Scene modeling code data
★ ★ ★ ★ ★ ★ ★

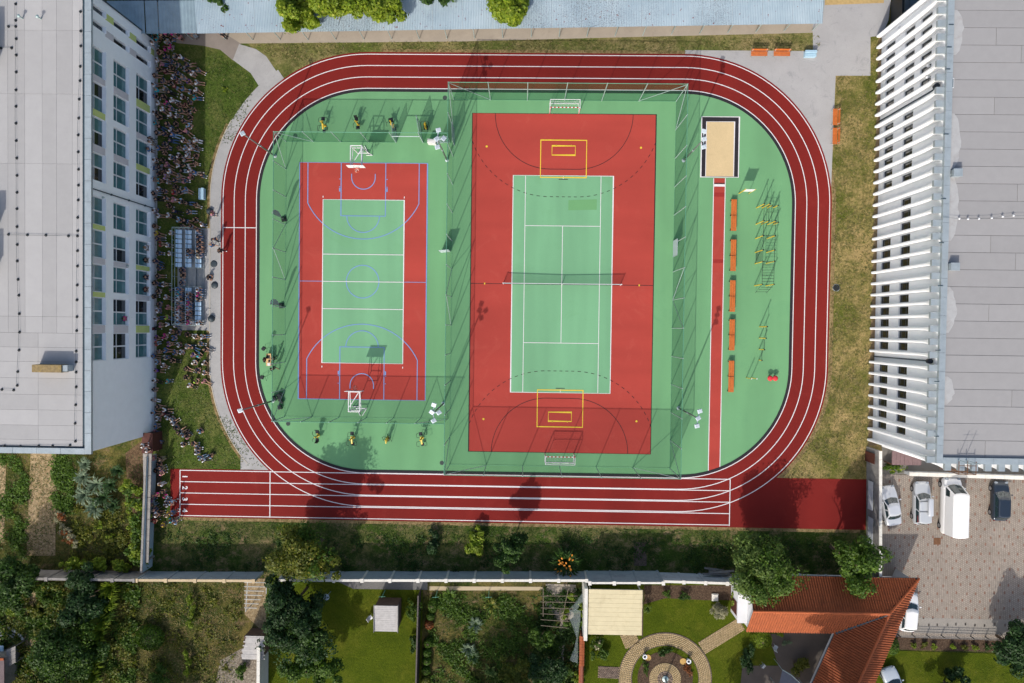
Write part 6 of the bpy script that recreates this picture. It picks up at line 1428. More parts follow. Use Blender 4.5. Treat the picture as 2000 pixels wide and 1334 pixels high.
# ------------------------------------------------------------------ vehicles
M_TYRE = mat('tyre', c(34, 34, 36), .1, 8, .8); M_RIM = mat('rim', c(170, 172, 176), .05, 8, .35, .05, .6); M_CGL = mat('car_glass', c(40, 58, 62), .1, 1, .05, 0, 0, .9)
M_HEAD = mat('headlight', c(150, 158, 166), .05, 6, .15); M_TAIL = mat('taillight', c(120, 26, 26), .1, 6, .25)
def paint(name, col, metal=.0):
    s = N(name); b = s.n('BsdfPrincipled', {'Base Color': col, 'Roughness': .32, 'Metallic': metal, 'Specular IOR Level': .5, 'Coat Weight': .6, 'Coat Roughness': .06}); s.t.links.new(b.outputs[0], s.out.inputs[0]); return s.m
def car(label, px, py, rz, pm, kind='sedan', L=4.4, Wd=1.78, H=1.45, cat='car', name='parked_car', zc=.8):
    p = P(px, py, zc); g = thing(name, label, cat, (p.x, p.y, .025), rz); h = L/2; w = Wd/2
    van = kind == 'van'
    zb = {'sedan': .93, 'estate': .95, 'hatch': .97, 'van': 1.15}[kind]
    tl = {'sedan': .95, 'estate': .9, 'hatch': .9, 'van': 1.1}[kind]
    X = [(-h, .45, .72, .70), (-h+.06, .3, tl-.1, .86), (-h+.3, .22, tl, .94), (-h+.9, .2, zb, 1), (-.4, .2, zb, 1), (.5, .2, zb, 1), (h-1.15, .2, zb, .99), (h-.75, .2, zb-.08, .97), (h-.3, .22, zb-.17, .9), (h-.08, .3, zb-.3, .74), (h, .42, .58, .58)]
    cage = MB(); vs = []
    for x, z0, z1, k in X:
        m = (z0+z1)/2
        vs += [(x, -w*k*.86, z0), (x, -w*k, z0+.12), (x, -w*k, m+.08), (x, -w*k*.95, z1-.05), (x, -w*k*.8, z1), (x, 0, z1+.03), (x, w*k*.8, z1), (x, w*k*.95, z1-.05), (x, w*k, m+.08), (x, w*k, z0+.12), (x, w*k*.86, z0)]
    n = 11; fs = [(i*n+j, i*n+(j+1) % n, (i+1)*n+(j+1) % n, (i+1)*n+j) for i in range(len(X)-1) for j in range(n)]
    fs += [tuple(range(n))[::-1], tuple((len(X)-1)*n+j for j in range(n))]
    body = cage.add(vs, [tuple(reversed(f)) for f in fs]).build('body', pm, g, True, smooth=True)
    sm = body.modifiers.new('s', 'SUBSURF'); sm.levels = sm.render_levels = 2
    # greenhouse: base outline and roof outline (front x, rear x, half widths)
    bf, br, rf, rr = {'sedan': (h-1.25, -h+.75, h-1.95, -h+1.35), 'estate': (h-1.2, -h+.12, h-1.9, -h+.35), 'hatch': (h-1.05, -h+.22, h-1.75, -h+.55), 'van': (h-.75, -h+.03, h-1.45, -h+.08)}[kind]
    bw_, rw_ = w*.9, w*(.72 if not van else .82); zt = H
    def ring(x0, x1, ww, z, bulge): return [(x0+bulge, 0, z), (x0, ww*.62, z), (x0-.12, ww, z), ((x0+x1)/2, ww*1.01, z), (x1+.1, ww, z), (x1, ww*.62, z), (x1-bulge*.5, 0, z), (x1, -ww*.62, z), (x1+.1, -ww, z), ((x0+x1)/2, -ww*1.01, z), (x0-.12, -ww, z), (x0, -ww*.62, z)]
    A, B = ring(bf, br, bw_, zb-.03, .12), ring(rf, rr, rw_, zt-.06, .07); T = ring(rf-.12, rr+.1, rw_*.86, zt, .05); m = len(A)
    cb = MB().add(A+B+T, [(k, (k+1) % m, m+(k+1) % m, m+k) for k in range(m)]+[(m+k, m+(k+1) % m, 2*m+(k+1) % m, 2*m+k) for k in range(m)]+[tuple(range(2*m, 3*m))]).build('cabin', pm, g, True, smooth=False)
    def glass(nm, idx, inset, dz0=.06, dz1=.1, label=None):
        q = []; a0 = [Vector(A[i]) for i in idx]; b0 = [Vector(B[i]) for i in idx]; cen = sum(a0+b0, Vector())/(2*len(idx)); out = Vector((cen.x*.0, 0, 0))
        nn = (a0[-1]-a0[0]).cross(b0[0]-a0[0]).normalized(); cc = Vector((0, 0, zb))
        if nn.dot(cen-cc) < 0: nn = -nn
        lo = [u.lerp(v, dz0/(zt-zb)) for u, v in zip(a0, b0)]; hi = [u.lerp(v, 1-dz1/(zt-zb)) for u, v in zip(a0, b0)]
        for s in (lo, hi):
            d = (s[-1]-s[0]).normalized(); s[0] = s[0]+d*inset; s[-1] = s[-1]-d*inset
        k = len(idx); vs = [v+nn*.012 for v in lo]+[v+nn*.012 for v in hi]; fs = [(i, i+1, k+i+1, k+i) for i in range(k-1)]
        return MB().add(vs, fs).build(nm, M_CGL, g, True)
    glass('windscreen', [10, 11, 0, 1, 2], .06)
    if not van: glass('rear_window', [4, 5, 6, 7, 8], .06)
    if van:
        for s in (2, 10):
            a0, b0 = Vector(A[s]), Vector(B[s]); q0 = a0+Vector((-1.0, 0, 0)); sg = 1 if s == 2 else -1
            MB().add([(a0.x-.1, a0.y+sg*.02, zb+.12), (q0.x, a0.y+sg*.02, zb+.12), (q0.x, a0.y-sg*.02, zb+.75), (a0.x-.4, a0.y-sg*.02, zb+.75)], [(0, 1, 2, 3)]).build('side_window', M_CGL, g, True)
        for x in (-1.9, -.6, .6): MB().box(x, -rw_*.8, zt+.002, x+.02, rw_*.8, zt+.016).build('roof_rib', pm, g, True)
        MB().box(-h-.01, -.015, .4, -h+.04, .015, H-.2).build('door_gap', M_TYRE, g, True)
    else:
        glass('side_window', [2, 3], .07, .06, .1); glass('side_window', [3, 4], .07, .06, .1); glass('side_window', [8, 9], .07, .06, .1); glass('side_window', [9, 10], .07, .06, .1)
    for x in (h-.85, -h+.85):
        for s in (-1, 1):
            y = s*(w-.1); t = MB().tube((x, y-.1, .31), (x, y+.11, .31), .315, n=20).build('wheel', M_TYRE, g, True); MB().tube((x, y+s*.1-.01, .31), (x, y+s*.12, .31), .2, n=16).build('rim', M_RIM, t, True)
    for s in (-1, 1):
        MB().obox((bf-.35, s*(w+.08), zb+.06), (.12, .2, .13), 0).build('mirror', pm, g, True, bevel=.03)
        MB().obox((h-.16, s*w*.62, zb-.28), (.22, .34, .12), -s*.5).build('headlight', M_HEAD, g, True, bevel=.02); MB().obox((-h+.05, s*w*.72, tl-.2), (.08, .2, .14), s*.3).build('taillight', M_TAIL, g, True, bevel=.02)
    for s in (-1, 1): MB().box(-h+.9, s*w*1.002-.004, .55, h-1.3, s*w*1.002+.004, .565).build('door_seam', M_TYRE, g, True)
    return g
P_SILV = paint('silver_paint', (.50, .52, .55, 1), .2); P_WHITE = paint('white_paint', (.70, .70, .70, 1)); P_NAVY = paint('dark_blue_paint', (.016, .026, .042, 1), .3); P_ICE = paint('pale_silver_paint', (.48, .53, .58, 1), .2); P_GREYC = paint('grey_silver_paint', (.46, .48, .5, 1), .2)
car('silver saloon car parked against the white coped wall', 1740.5, 988, radians(101), P_SILV)
e = car('silver estate car with a roof box, second from wall', 1801.5, 983, radians(91), P_GREYC, 'estate', 4.7, 1.8, 1.5)
rb = MB().box(-1.15, -.6, 1.56, .75, -.08, 1.9).build('roof_box', P_SILV, e, True, smooth=True, bevel=.12)
for x in (.35, -.75): MB().box(x, -.7, 1.5, x+.04, .7, 1.55).build('roof_bar', M_BLK, e, True)
MB().box(-1.95, .715, 1.05, -1.2, .735, 1.25).build('red_sticker', mat('red_sticker', c(214, 48, 44), .05, 5, .5), e, True)
car('large white panel van parked facing the hall', 1863, 990, radians(90), P_WHITE, 'van', 6.2, 2.05, 2.5, 'van', 'panel_van', 1.2)
car('dark blue hatchback parked alone right of the van', 1955.5, 979, radians(90), P_NAVY, 'hatch', 4.3, 1.76)
car('white hatchback half hidden under the orange roof', 1776, 1196, radians(86), P_WHITE, 'hatch', 4.3, 1.78)
car('pale silver car cut by the lower frame edge', 1748, 1342, radians(110), P_ICE, 'sedan', 4.4)
# small yard things
# ------------------------------------------------------------------ grandstand
gsd = thing('grandstand', 'low grandstand with three rows of pale blue seats', 'grandstand', P(376, 541))
gx_ = [P(352, 541).x, P(368.5, 541).x, P(385.5, 541).x, P(400, 541).x]; gy_t, gy_b = P(370, 449).y, P(370, 634).y
GZs = [.62, .36, .12]; M_DECK = mat('deck_grey', c(150, 156, 158), .1, 2, .7, .2); M_SEAT = mat('seat_blue', (.44, .60, .74, 1), .05, 3, .45)
ay0, ay1 = P(370, 524.5).y, P(370, 560.5).y
for k in range(3):
    MB().box(gx_[k], ay0+.01, 0, gx_[k+1]-.005, gy_t, GZs[k]).build('platform', M_DECK, gsd); MB().box(gx_[k], gy_b, 0, gx_[k+1]-.005, ay1-.01, GZs[k]).build('platform', M_DECK, gsd)
    MB().box(gx_[k]+.01, ay1, 0, gx_[k+1]-.01, ay0, GZs[k]-.02).build('stair_tread', M_DECK, gsd)
s0 = None; SEATS = {}
for k in range(3):
    for blk, (a, b) in enumerate(((450.8, 524), (561.8, 634.5))):
        for i in range(8):
            y = P(370, a+(b-a)*(i+.5)/8).y; x = gx_[k]+.46
            if s0 is None:
                s0 = MB().add([(-.2, -.21, .36), (.22, -.21, .38), (.22, .21, .38), (-.2, .21, .36), (-.2, -.21, .40), (.22, -.21, .43), (.22, .21, .43), (-.2, .21, .40)], [(3, 2, 1, 0), (4, 5, 6, 7), (0, 1, 5, 4), (1, 2, 6, 5), (2, 3, 7, 6), (3, 0, 4, 7)]).obox((-.25, 0, .58), (.05, .42, .34), 0, (radians(-8), 'Y')).box(-.06, -.16, .0, .06, .16, .36).build('seat', M_SEAT, gsd, True, bevel=.02); sx = s0
            else: sx = s0.copy(); C.objects.link(sx)
            sx.location = Vector((x, y, GZs[k]))-ORG[gsd.name]; SEATS[(k, blk, i)] = Vector((x, y, GZs[k]))
xr = gx_[0]-.1
for z in (1.0, 1.6): MB().path([(gx_[1]+.9, gy_t+.06, z), (xr, gy_t+.06, z), (xr, gy_b-.06, z), (gx_[3], gy_b-.06, z)], .03).build('rail', M_GALV, gsd)
for k in range(9): y = gy_b+(gy_t-gy_b)*k/8; MB().tube((xr, y, 0), (xr, y, 1.6), .025).build('rail_post', M_GALV, gsd)
for y in (ay0, ay1): MB().path([(gx_[1]+.2, y, .9), (gx_[3], y, .9), (gx_[3], y, 0)], .02).build('hand_rail', M_GALV, gsd)
# round discs along the path
for i, (x, y, dome) in enumerate(((410.5, 413, .16), (418, 515.5, .0), (419.5, 557, .06), (413.5, 622.5, .2))):
    p = P(x, y, .3 if dome > .2 else 0); g = thing('round_disc', ('dark grey dome at the lawn edge above the grandstand', 'flat dark round cover on the path beside the seats', 'dark grey round disc on the path below flat cover', 'dark grey dome at the lower corner of grandstand')[i], 'disc', (p.x, p.y, .03))
    MB().lathe((0, 0, 0), [(.36, 0), (.37, .03+dome*.3), (.3, .05+dome*1.2), (.15, .06+dome*1.8), (.02, .06+dome*2)], 28).build('shell', mat('dark_slate_disc', c(64, 74, 80), .12, 5, .5), g, True, smooth=True)
    MB().lathe((0, 0, 0), [(.385, 0), (.385, .02), (.37, .024)], 28).build('rim', M_BLK, g, True)
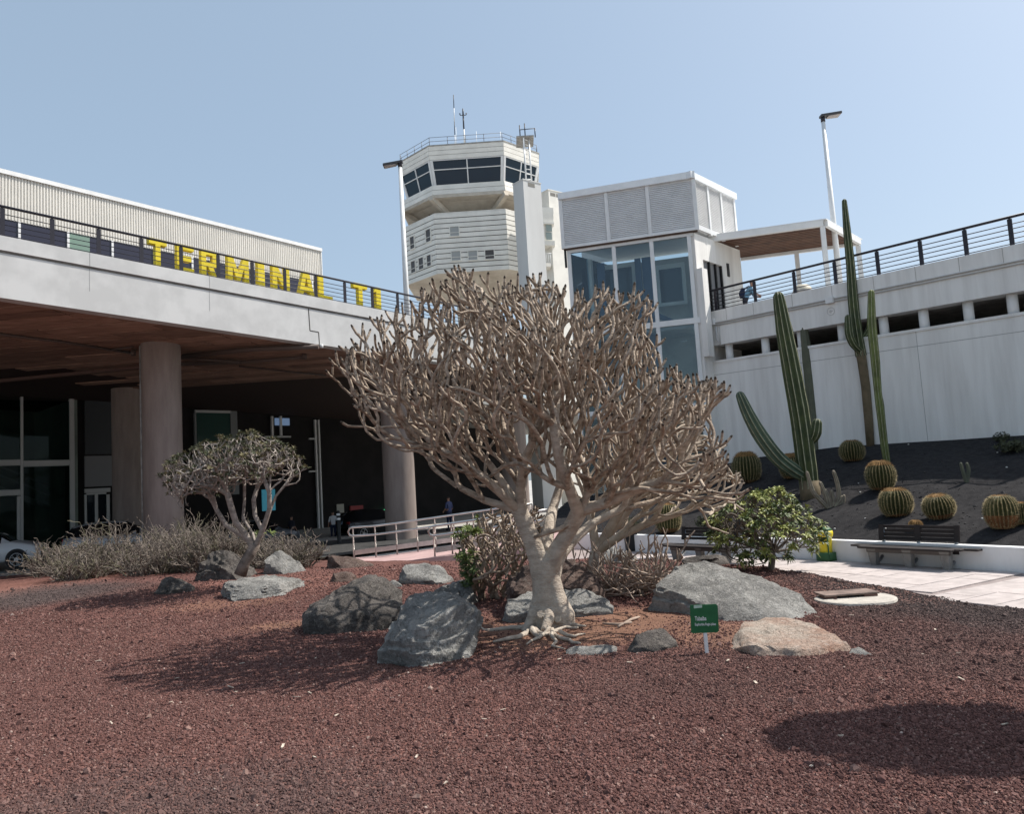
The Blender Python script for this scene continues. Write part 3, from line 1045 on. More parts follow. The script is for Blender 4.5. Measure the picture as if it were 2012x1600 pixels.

★ ★ ★ ★ ★ ★ ★

Look through the entries above and list every line containing "from".

e = car('silver estate car with a roof box, second from wall', 1801.5, 983, radians(91), P_GREYC, 'estate', 4.7, 1.8, 1.5)
The Blender Python script for this scene continues. Write part 3, from line 1045 on. More parts follow. The script is for Blender 4.5. Measure the picture as if it were 2012x1600 pixels.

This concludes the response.